On the existence of relative injective covers (Q1857399)

Let \(R\) be an associative ring with identity and \(\mathcal G\) an abstract class of \(R\)-modules (i.e. \(\mathcal G\) is closed under isomorphic copies). A homomorphism \(\varphi\colon G\to M\) with \(G\in{\mathcal G}\) is called a \(\mathcal G\)-precover of \(M\) if for each homomorphism \(\psi\colon F\to M\) with \(F\in{\mathcal G}\) there is a homomorphism \(f\colon F\to G\) such that \(\varphi f=\psi\). If every endomorphism \(g\) of \(G\) for which \(\varphi g=\varphi\) is an automorphism of \(G\) then the precover is called a \(\mathcal G\)-cover of \(M\). The purpose of this paper is to investigate sufficient conditions for the existence of covers with respect to the class of modules which are injective relative to a hereditary torsion theory. The main result is: Let \(\sigma=(\mathcal{T,F})\) be a hereditary torsion theory for the category \(R\)-mod with associated Gabriel filter \(\mathcal L\).
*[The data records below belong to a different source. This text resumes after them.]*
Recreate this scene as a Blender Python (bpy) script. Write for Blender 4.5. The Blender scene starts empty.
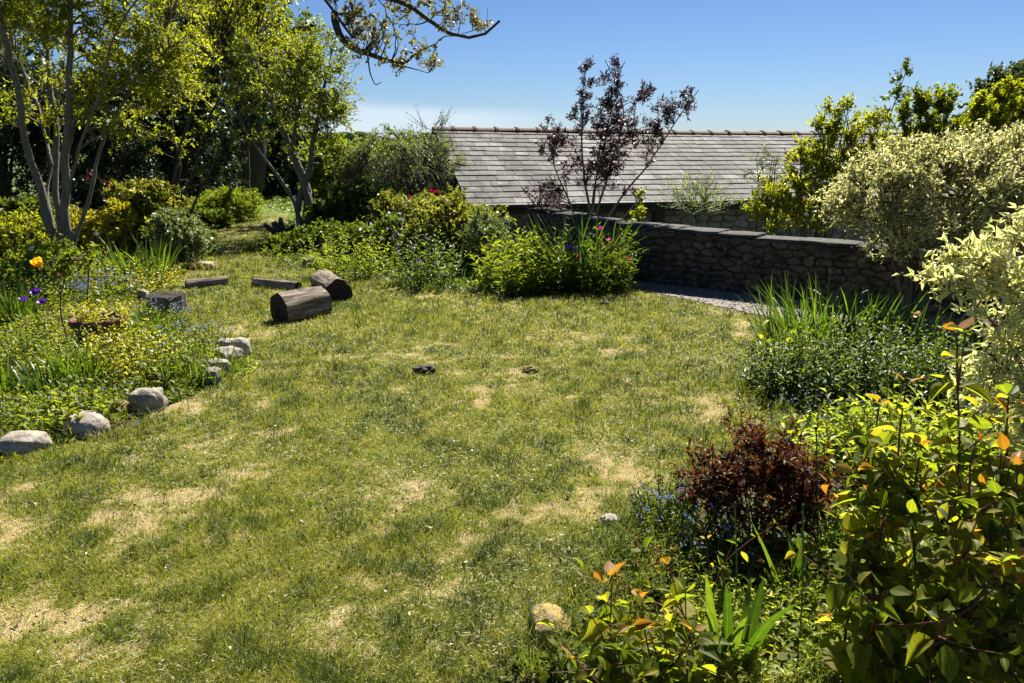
import bpy, math
import numpy as np
rng = np.random.default_rng(11)
scene = bpy.context.scene
COL = scene.collection
pi = math.pi

# ------------------------------------------------------------------ camera
PITCH = math.radians(14.6); FPX = 731.0; CH = 1.6
cd = bpy.data.cameras.new('camera'); cam = bpy.data.objects.new('camera', cd); COL.objects.link(cam)
cam.location = (0, 0, CH); cam.rotation_euler = (math.pi/2 - PITCH, 0, 0)
cd.sensor_width = 36; cd.lens = 36*FPX/1024; cd.clip_end = 3000; cd.clip_start = 0.05
scene.camera = cam

def ray(px, py):
    u = (px-512)/FPX; v = (341.5-py)/FPX
    return np.array([u, math.cos(PITCH)+v*math.sin(PITCH), -math.sin(PITCH)+v*math.cos(PITCH)])
def G(px, py, z=0.0):
    d = ray(px, py); t = (z-CH)/d[2]
    return np.array([d[0]*t, d[1]*t, z])
def P(px, py, Y):
    d = ray(px, py); t = Y/d[1]
    return np.array([d[0]*t, Y, CH+d[2]*t])
def PX(Y): return Y/FPX          # metres per pixel (roughly) at depth Y

# ------------------------------------------------------------------ noise
def _hash(ix, iy, iz, s):
    h = (ix*374761393 + iy*668265263 + iz*2147483647 + s*1274126177) & 0xffffffff
    h = ((h ^ (h >> 13))*1274126177) & 0xffffffff
    h = ((h ^ (h >> 16))*2246822519) & 0xffffffff
    return ((h ^ (h >> 15)) & 0xffffff)/float(0xffffff)
def vnoise(p, s=0):
    p = np.asarray(p, float); 
    if p.shape[-1] == 2: p = np.concatenate([p, np.zeros(p.shape[:-1]+(1,))], -1)
    f = np.floor(p); i = f.astype(np.int64); w = p-f; w = w*w*(3-2*w)
    r = 0
    for a in (0, 1):
        for b in (0, 1):
            for c in (0, 1):
                r = r + _hash(i[..., 0]+a, i[..., 1]+b, i[..., 2]+c, s) * (w[..., 0] if a else 1-w[..., 0])*(w[..., 1] if b else 1-w[..., 1])*(w[..., 2] if c else 1-w[..., 2])
    return r
def fbm(p, s=0, o=3):
    p = np.asarray(p, float); a = .5; t = 0; n = 0
    for k in range(o):
        t = t + a*vnoise(p*(2**k), s+k*7); n += a; a *= .5
    return t/n

# ------------------------------------------------------------------ materials
class NT:
    def __init__(s, name):
        s.m = bpy.data.materials.new(name); s.m.use_nodes = True; s.t = s.m.node_tree; s.t.nodes.clear()
        s.out = s.n('ShaderNodeOutputMaterial')
    def n(s, typ, ins=None, **kw):
        q = s.t.nodes.new(typ)
        for k, v in kw.items(): setattr(q, k, v)
        if ins:
            for k, v in ins.items():
                if isinstance(v, bpy.types.NodeSocket): s.t.links.new(v, q.inputs[k])
                else: q.inputs[k].default_value = v
        return q
    def ramp(s, fac, stops, interp='LINEAR'):
        r = s.n('ShaderNodeValToRGB', {'Fac': fac}); e = r.color_ramp.elements; r.color_ramp.interpolation = interp
        while len(e) > 1: e.remove(e[-1])
        e[0].position = stops[0][0]; e[0].color = (*stops[0][1], 1)
        for p, c in stops[1:]:
            x = e.new(p); x.color = (*c, 1)
        return r.outputs['Color']
    def noise(s, scale, detail=3, vec=None, rough=.55, out='Fac', dist=0.0):
        i = {'Scale': scale, 'Detail': detail, 'Roughness': rough, 'Distortion': dist}
        if vec is not None: i['Vector'] = vec
        return s.n('ShaderNodeTexNoise', i).outputs[out]
    def mix(s, f, a, b, bt='MIX'):
        q = s.n('ShaderNodeMix', data_type='RGBA', blend_type=bt)
        for k, v in (('Factor', f), ('A', a), ('B', b)):
            idx = {'Factor': 0, 'A': 6, 'B': 7}[k]
            if isinstance(v, bpy.types.NodeSocket): s.t.links.new(v, q.inputs[idx])
            else: q.inputs[idx].default_value = v if k == 'Factor' else (*v, 1)
        return q.outputs[2]
    def math(s, op, a, b=0.0, c=None):
        i = {0: a, 1: b}
        if c is not None: i[2] = c
        return s.n('ShaderNodeMath', i, operation=op).outputs[0]
    def coord(s, kind='Object'): return s.n('ShaderNodeTexCoord').outputs[kind]
    def mapping(s, vec, scale=(1, 1, 1)):
        return s.n('ShaderNodeMapping', {'Vector': vec, 'Scale': scale}).outputs[0]
    def attr(s, name, out='Fac'): return s.n('ShaderNodeAttribute', attribute_name=name).outputs[out]
    def bsdf(s, col, rough=.6, spec=.4, bump=None, bs=.3, bd=.02, metal=0.0):
        i = {'Base Color': col if isinstance(col, bpy.types.NodeSocket) else (*col, 1), 'Roughness': rough, 'Specular IOR Level': spec, 'Metallic': metal}
        if bump is not None:
            i['Normal'] = s.n('ShaderNodeBump', {'Height': bump, 'Strength': bs, 'Distance': bd}).outputs[0]
        return s.n('ShaderNodeBsdfPrincipled', i).outputs[0]
    def done(s, sh): s.t.links.new(sh, s.out.inputs[0]); return s.m

def sc3(c, k): return tuple(min(1, x*k) for x in c)
def leaf_mat(name, cols, trans=.45, tint=(1.25, 1.3, .45), rough=.45, spec=.35, margin=None, mfrac=.55, vein=True, back=None):
    """cols: list of colours spread over the per-leaf random value"""
    t = NT(name); r = t.attr('rnd'); n = len(cols)
    base = t.ramp(r, [(i/(max(1, n-1)), c) for i, c in enumerate(cols)])
    uv = t.n('ShaderNodeUVMap', uv_map='uv').outputs[0]
    sp = t.n('ShaderNodeSeparateXYZ', {0: uv})
    ax = t.math('ABSOLUTE', t.math('SUBTRACT', sp.outputs[0], .5))
    if margin:
        nz = t.noise(9, 2, uv)
        k = t.math('ADD', t.math('MULTIPLY', ax, 2.0), t.math('MULTIPLY', t.math('SUBTRACT', nz, .5), .6))
        f = t.ramp(k, [(mfrac-.06, (0, 0, 0)), (mfrac+.06, (1, 1, 1))])
        base = t.mix(f, base, margin)
    elif vein:
        f = t.ramp(ax, [(0.0, (1, 1, 1)), (.05, (0, 0, 0))])
        w = t.n('ShaderNodeTexWave', {'Vector': uv, 'Scale': 2.2, 'Distortion': .4}, bands_direction='Y').outputs[1]
        base = t.mix(t.math('MULTIPLY', f, .35), base, sc3(cols[-1], 2.0))
        base = t.mix(t.math('MULTIPLY', w, .18), base, sc3(cols[0], .5))
    if back:
        g = t.n('ShaderNodeNewGeometry').outputs['Backfacing']
        base = t.mix(t.math('MULTIPLY', g, .8), base, back)
    tc = t.mix(1.0, base, tint, 'MULTIPLY')
    if not margin: base = t.mix(t.ramp(t.noise(75, 2, t.coord()), [(.35, (.55, .55, .55)), (.55, (0, 0, 0))]), base, sc3(cols[0], .8))
    p = t.bsdf(base, rough, spec)
    tr = t.n('ShaderNodeBsdfTranslucent', {'Color': tc}).outputs[0]
    m = t.n('ShaderNodeMixShader', {0: trans, 1: p, 2: tr}).outputs[0]
    return t.done(m)
def plain_mat(name, col, rough=.6, spec=.4, var=.25, scale=30):
    t = NT(name); c = t.mix(t.noise(scale, 3, t.coord()), sc3(col, 1-var), sc3(col, 1+var))
    return t.done(t.bsdf(c, rough, spec))
def bark_mat(name, a, b, c=None, scale=14, stretch=.15, bs=.6, bd=.012):
    t = NT(name); co = t.coord(); v = t.mapping(co, (1, 1, stretch))
    n1 = t.noise(scale*3, 4, v, .6, dist=.3); n2 = t.noise(scale*.35, 3, co)
    col = t.ramp(n1, [(.3, a), (.7, b)])
    if c: col = t.mix(t.ramp(n2, [(.5, (0, 0, 0)), (.65, (1, 1, 1))]), col, c)
    return t.done(t.bsdf(col, .85, .15, n1, bs, bd))

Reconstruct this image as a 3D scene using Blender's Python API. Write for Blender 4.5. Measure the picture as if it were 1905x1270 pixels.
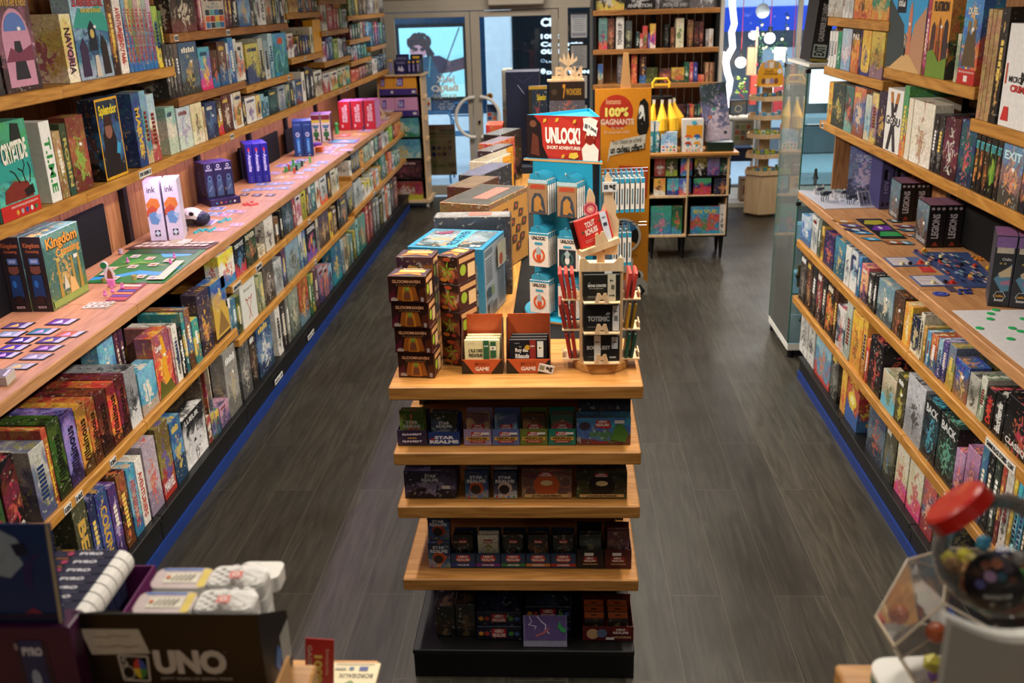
import bpy,bmesh,math,random
from math import sin,cos,pi,radians
from mathutils import Vector,Matrix

S = bpy.context.scene
C = S.collection
for o in list(bpy.data.objects):
 bpy.data.objects.remove(o)

# ------------------------------------------------------------------ camera
CAMZ = 2.2
PITCH,YAW,ROLL,FPX = radians(19.67),radians(3.31),-0.029,1783.0
_f = Vector((-sin(YAW)*cos(PITCH),cos(YAW)*cos(PITCH),-sin(PITCH)))
_r = Vector((cos(YAW),sin(YAW),0))
_u = _r.cross(_f)
R_ = cos(ROLL)*_r + sin(ROLL)*_u
U_ = -sin(ROLL)*_r + cos(ROLL)*_u
cd = bpy.data.cameras.new('camera')
cam = bpy.data.objects.new('camera',cd)
C.objects.link(cam)
cam.matrix_world = Matrix(((R_.x,U_.x,-_f.x,0),(R_.y,U_.y,-_f.y,0),(R_.z,U_.z,-_f.z,CAMZ),(0,0,0,1)))
cd.sensor_width = 36
cd.lens = FPX/1905*36
cd.clip_start = 0.05
cd.dof.use_dof = True
cd.dof.focus_distance = 3.6
cd.dof.aperture_fstop = 3.8
S.camera = cam
S.view_settings.view_transform = 'Standard'
S.view_settings.look = 'None'
S.view_settings.gamma = 1
S.view_settings.use_curve_mapping = False
S.view_settings.exposure = EXPOSURE if 'EXPOSURE' in globals() else 0.0

# ------------------------------------------------------------------ world: dull winter daylight outside
W = bpy.data.worlds.new('sky')
S.world = W
W.use_nodes = True
bg = W.node_tree.nodes['Background']
bg.inputs[0].default_value = (0.62,0.80,1.0,1)
bg.inputs[1].default_value = 2.3

# ------------------------------------------------------------------ lights
def area(name,loc,size,size_y,power,color,rot=(0,0,0),spread=180):
 l = bpy.data.lights.new(name,'AREA')
 l.shape = 'RECTANGLE'
 l.size,l.size_y = size,size_y
 l.energy,l.color,l.spread = power,color,radians(spread)
 o = bpy.data.objects.new(name,l)
 C.objects.link(o)
 o.location = loc
 o.rotation_euler = rot
 return o

WARM = (1.0,0.80,0.58)
NEUT = (1.0,0.90,0.78)
LILAC = (0.92,0.66,1.0)
# ceiling tracks washing the two shelf walls
area('track_light_long_wall',(-0.95,5.6,2.85),0.10,8.0,125,NEUT,(0,radians(-38),0),120)
area('track_light_cabinet_wall',(0.75,3.9,2.85),0.10,4.2,85,NEUT,(0,radians(38),0),120)
area('ceiling_panel_aisle',(-0.15,3.4,2.88),0.5,1.4,15,WARM,(0,0,0),110)
area('ceiling_panel_back',(0.1,7.4,2.88),0.9,2.0,75,NEUT,(0,0,0),140)
area('fill_light_desk',(0.1,-0.5,2.9),1.2,0.5,16,NEUT,(radians(20),0,0),160)  # added fill behind the camera, lifts the fronts of the desk goods
area('fill_light_door',(-0.5,9.4,2.9),1.2,0.6,50,NEUT,(radians(28),0,0),160)  # added fill that brightens the door frames, no known fixture
area('fill_light_window',(2.1,8.9,2.9),1.0,0.6,42,NEUT,(radians(20),0,0),160)  # added fill to brighten the carousel sign by the window
# lilac LED strips under the shelves above the two counters
area('led_strip_long_wall',(-1.98,6.5,1.485),0.03,8.0,31,LILAC,(0,0,0),180)
area('led_strip_cabinet_wall',(1.60,4.15,1.485),0.03,3.0,19,LILAC,(0,0,0),180)

# ------------------------------------------------------------------ pixel of the 1905x1270 frame -> point on a real plane
def ray(px,py):
 d = _f + R_*((px-952.5)/FPX) - U_*((py-635.0)/FPX)
 return d
CO = Vector((0,0,CAMZ))
def atz(px,py,z):
 d = ray(px,py);return CO + d*((z-CAMZ)/d.z)
def atx(px,py,x):
 d = ray(px,py);return CO + d*(x/d.x)
def aty(px,py,y):
 d = ray(px,py);return CO + d*(y/d.y)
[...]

Then every module has a \(\sigma\)-torsion free \(\sigma\)-injective cover provided one of the following conditions hold: (a) \(\mathcal L\) contains a cofinal subset \({\mathcal L}'\) of finitely presented left ideals; (b) \(R\) is left semihereditary and \(\sigma\) is of finite type; (c) \(R\) is a left Noetherian ring.